The Gen Z study titled ‘Gen Z and the New Frontier of Online Shopping in India’ indicates that young consumers increasingly rely on social commerce for discovery while trusting traditional e-commerce platforms for transactions. Gen Z engages with 5+ platforms during a single shopping journey, with 40% of discovery happening on social feeds. However, traditional platforms lead in search behaviour, with terms like ‘Flipkart app’ and ‘open Amazon’ dominating.
The cart abandonment analysis titled 'Understanding Cart Abandonment in Indian E-Commerce' finds that Indian shoppers frequently drop out at checkout due to cost and trust issues. 57% abandon carts because of unexpected costs, while 55% drop off due to complicated checkout processes, including forced registrations. Delivery reliability contributes to the trend as well, with ‘slow delivery’ driving 24% of cart abandonment and 40% of social discussions pointing to last-mile logistics concerns.
Both studies highlight trust as a decisive factor. Gen Z buyers favour traditional e-commerce for secure payments and reliable delivery, while the cart abandonment report cites concerns around counterfeit products, payment safety and unclear return policies as major psychological barriers.
Speed also plays a critical role across segments. The Gen Z study shows that 50% of Gen Z conversations revolve around instant gratification, with quick-commerce platforms shaping expectations. The cart abandonment report adds that quick-delivery services have recalibrated consumer expectations, making standard delivery timelines a trigger for drop-offs.
Urban and rural patterns differ sharply. Urban consumers abandon carts due to unmet speed expectations, while only 50% of Tier-2/3 shoppers say they feel comfortable shopping online due to trust and payment barriers.
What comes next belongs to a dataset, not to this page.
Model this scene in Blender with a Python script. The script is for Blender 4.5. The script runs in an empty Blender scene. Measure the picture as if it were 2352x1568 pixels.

Collectively, the findings show that India’s digital retail ecosystem is converging into a fluid model where social commerce enables discovery, traditional e-commerce ensures fulfillment and mobile interfaces carry the majority of transactions, while also posing the largest friction. The studies conclude that transparency in pricing, simplified mobile checkout, stronger logistics and data-driven insights will be central to reducing abandonment and retaining India’s growing base of digital-native shoppers.